● WHAT YOU NEED TO DO:
Copy each line that contains the string "interior".

● SUPPLIED INFORMATION:

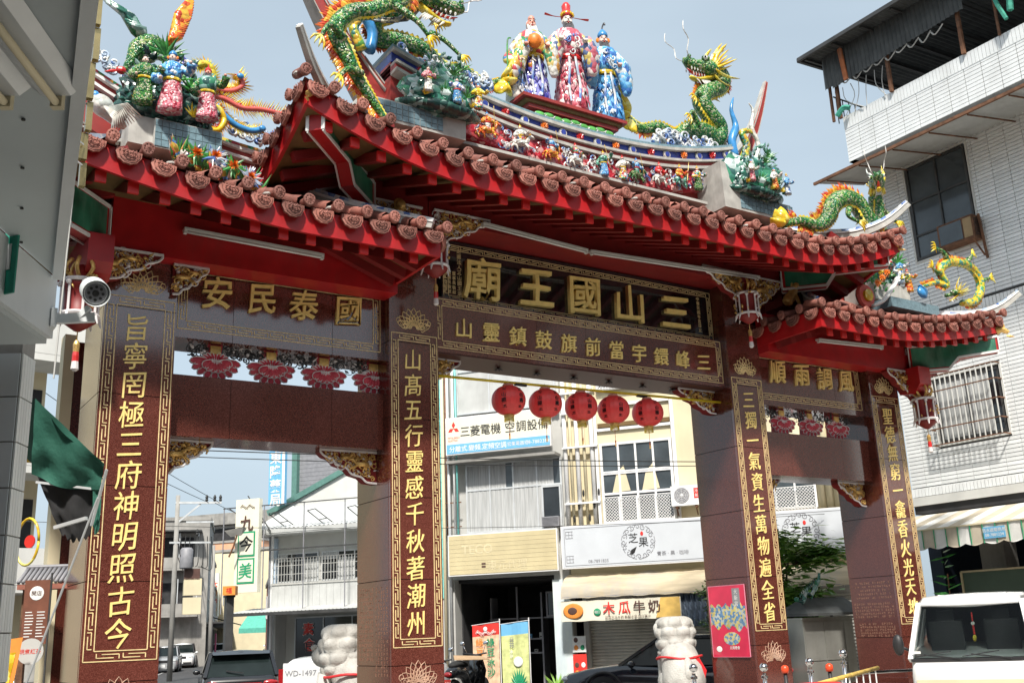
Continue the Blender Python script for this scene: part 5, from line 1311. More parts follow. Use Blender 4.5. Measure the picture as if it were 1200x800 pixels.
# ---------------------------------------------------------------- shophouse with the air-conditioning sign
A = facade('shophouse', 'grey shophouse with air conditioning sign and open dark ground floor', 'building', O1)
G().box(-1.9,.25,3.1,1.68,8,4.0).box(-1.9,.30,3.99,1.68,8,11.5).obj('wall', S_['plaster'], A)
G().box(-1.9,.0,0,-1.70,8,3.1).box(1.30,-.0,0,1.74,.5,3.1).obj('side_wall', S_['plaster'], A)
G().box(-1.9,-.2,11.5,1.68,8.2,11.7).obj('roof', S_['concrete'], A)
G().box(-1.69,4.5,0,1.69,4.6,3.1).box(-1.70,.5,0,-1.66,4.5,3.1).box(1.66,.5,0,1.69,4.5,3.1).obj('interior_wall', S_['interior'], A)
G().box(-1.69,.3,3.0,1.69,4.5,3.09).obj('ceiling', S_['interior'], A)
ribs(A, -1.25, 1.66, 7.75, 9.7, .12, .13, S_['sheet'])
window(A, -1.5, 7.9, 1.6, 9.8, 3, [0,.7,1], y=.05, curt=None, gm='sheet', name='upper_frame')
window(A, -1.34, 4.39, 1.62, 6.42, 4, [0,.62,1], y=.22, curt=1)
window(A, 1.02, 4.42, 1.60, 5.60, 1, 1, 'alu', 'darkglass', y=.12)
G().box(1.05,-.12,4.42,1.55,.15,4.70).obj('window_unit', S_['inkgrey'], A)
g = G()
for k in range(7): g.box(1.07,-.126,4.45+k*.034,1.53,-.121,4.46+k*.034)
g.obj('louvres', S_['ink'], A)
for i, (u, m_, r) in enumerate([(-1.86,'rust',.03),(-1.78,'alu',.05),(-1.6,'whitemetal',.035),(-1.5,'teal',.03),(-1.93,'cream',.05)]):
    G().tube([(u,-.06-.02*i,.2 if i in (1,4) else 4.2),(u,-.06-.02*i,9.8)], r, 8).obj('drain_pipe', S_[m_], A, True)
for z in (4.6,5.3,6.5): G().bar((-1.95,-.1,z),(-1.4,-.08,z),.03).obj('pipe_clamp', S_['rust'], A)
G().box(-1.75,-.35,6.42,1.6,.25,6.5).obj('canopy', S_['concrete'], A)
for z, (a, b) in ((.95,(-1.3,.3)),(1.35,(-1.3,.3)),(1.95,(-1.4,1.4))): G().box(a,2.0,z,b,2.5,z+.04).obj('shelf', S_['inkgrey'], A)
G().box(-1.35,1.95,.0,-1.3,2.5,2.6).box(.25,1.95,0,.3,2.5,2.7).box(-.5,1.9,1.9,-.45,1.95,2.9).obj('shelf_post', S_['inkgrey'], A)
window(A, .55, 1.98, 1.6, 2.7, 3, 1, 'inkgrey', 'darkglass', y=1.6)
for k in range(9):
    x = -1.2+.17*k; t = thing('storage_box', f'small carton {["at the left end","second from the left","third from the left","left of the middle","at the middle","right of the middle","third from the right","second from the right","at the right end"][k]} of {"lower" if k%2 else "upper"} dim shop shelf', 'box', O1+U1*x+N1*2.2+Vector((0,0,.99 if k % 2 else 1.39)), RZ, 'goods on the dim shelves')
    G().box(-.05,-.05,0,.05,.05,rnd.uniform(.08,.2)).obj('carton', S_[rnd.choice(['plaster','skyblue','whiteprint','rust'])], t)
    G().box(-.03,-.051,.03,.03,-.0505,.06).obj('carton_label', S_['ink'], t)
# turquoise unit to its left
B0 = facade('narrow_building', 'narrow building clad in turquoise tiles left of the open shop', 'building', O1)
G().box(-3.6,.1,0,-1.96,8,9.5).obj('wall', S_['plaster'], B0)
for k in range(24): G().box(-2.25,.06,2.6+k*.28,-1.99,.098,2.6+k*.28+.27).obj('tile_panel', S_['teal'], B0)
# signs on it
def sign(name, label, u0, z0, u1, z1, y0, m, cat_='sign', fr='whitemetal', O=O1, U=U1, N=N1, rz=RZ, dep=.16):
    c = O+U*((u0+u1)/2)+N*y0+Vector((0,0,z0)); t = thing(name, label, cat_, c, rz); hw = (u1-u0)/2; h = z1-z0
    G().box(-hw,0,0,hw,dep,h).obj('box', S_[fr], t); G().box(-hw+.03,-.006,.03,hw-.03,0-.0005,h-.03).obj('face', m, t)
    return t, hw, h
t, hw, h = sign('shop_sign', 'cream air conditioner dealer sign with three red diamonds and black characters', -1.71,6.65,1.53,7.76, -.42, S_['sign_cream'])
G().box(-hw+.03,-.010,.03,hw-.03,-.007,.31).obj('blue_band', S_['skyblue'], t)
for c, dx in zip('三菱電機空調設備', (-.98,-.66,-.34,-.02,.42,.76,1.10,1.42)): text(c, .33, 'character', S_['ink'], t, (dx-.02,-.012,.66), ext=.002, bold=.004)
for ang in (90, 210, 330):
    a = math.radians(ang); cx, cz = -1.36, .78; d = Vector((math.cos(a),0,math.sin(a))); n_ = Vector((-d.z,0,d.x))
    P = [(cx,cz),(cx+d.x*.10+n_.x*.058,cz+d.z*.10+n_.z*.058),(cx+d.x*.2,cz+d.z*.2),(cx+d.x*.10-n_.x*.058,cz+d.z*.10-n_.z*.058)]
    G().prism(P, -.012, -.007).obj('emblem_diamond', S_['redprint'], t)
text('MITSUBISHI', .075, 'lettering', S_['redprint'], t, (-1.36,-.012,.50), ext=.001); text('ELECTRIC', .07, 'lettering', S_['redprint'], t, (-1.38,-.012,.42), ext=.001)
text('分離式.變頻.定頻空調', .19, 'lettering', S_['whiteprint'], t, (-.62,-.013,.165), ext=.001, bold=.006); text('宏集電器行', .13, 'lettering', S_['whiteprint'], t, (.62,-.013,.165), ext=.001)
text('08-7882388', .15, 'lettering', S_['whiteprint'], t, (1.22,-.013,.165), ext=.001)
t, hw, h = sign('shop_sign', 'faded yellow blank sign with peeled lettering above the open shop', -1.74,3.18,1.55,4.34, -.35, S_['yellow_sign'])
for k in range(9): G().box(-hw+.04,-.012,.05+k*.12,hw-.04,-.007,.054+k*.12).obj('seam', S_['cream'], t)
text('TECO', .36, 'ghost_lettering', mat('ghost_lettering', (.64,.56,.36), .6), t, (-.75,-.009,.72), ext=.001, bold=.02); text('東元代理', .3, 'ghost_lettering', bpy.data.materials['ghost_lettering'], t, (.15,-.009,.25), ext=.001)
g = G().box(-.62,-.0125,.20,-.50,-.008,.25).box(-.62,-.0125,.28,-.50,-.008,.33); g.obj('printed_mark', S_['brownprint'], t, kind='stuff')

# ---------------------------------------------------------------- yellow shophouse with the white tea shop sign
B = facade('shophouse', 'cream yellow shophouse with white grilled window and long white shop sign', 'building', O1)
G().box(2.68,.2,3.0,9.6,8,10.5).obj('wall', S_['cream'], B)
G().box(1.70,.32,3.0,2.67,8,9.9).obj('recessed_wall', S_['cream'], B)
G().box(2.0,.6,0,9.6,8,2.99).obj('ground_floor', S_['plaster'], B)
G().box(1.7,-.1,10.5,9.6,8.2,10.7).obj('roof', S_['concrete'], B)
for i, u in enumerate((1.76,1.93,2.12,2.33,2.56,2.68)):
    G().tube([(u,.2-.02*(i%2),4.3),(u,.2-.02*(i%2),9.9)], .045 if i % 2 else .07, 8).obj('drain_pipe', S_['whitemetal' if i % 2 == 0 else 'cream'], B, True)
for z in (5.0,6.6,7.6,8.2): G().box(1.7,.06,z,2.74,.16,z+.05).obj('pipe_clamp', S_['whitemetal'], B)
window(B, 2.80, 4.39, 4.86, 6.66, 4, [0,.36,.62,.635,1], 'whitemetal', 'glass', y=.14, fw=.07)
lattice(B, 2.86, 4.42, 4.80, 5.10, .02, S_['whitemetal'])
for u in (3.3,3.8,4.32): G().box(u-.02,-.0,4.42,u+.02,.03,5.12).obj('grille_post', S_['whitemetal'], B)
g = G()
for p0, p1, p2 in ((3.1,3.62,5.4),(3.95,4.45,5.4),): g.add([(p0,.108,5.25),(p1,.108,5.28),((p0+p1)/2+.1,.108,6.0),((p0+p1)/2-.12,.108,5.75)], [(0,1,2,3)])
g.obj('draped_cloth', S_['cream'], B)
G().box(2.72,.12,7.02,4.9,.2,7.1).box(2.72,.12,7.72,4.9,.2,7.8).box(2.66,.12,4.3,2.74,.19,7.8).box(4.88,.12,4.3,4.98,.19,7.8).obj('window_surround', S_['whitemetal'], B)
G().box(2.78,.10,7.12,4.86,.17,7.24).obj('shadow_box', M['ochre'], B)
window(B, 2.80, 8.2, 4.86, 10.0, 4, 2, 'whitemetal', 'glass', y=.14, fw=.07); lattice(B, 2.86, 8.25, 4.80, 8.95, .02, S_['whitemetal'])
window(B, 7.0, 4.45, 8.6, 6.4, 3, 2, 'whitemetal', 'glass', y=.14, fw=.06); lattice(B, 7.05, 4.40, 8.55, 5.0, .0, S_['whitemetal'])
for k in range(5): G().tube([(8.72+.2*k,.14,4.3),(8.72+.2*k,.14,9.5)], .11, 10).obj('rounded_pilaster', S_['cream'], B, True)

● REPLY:
G().box(-1.69,4.5,0,1.69,4.6,3.1).box(-1.70,.5,0,-1.66,4.5,3.1).box(1.66,.5,0,1.69,4.5,3.1).obj('interior_wall', S_['interior'], A)
G().box(-1.69,.3,3.0,1.69,4.5,3.09).obj('ceiling', S_['interior'], A)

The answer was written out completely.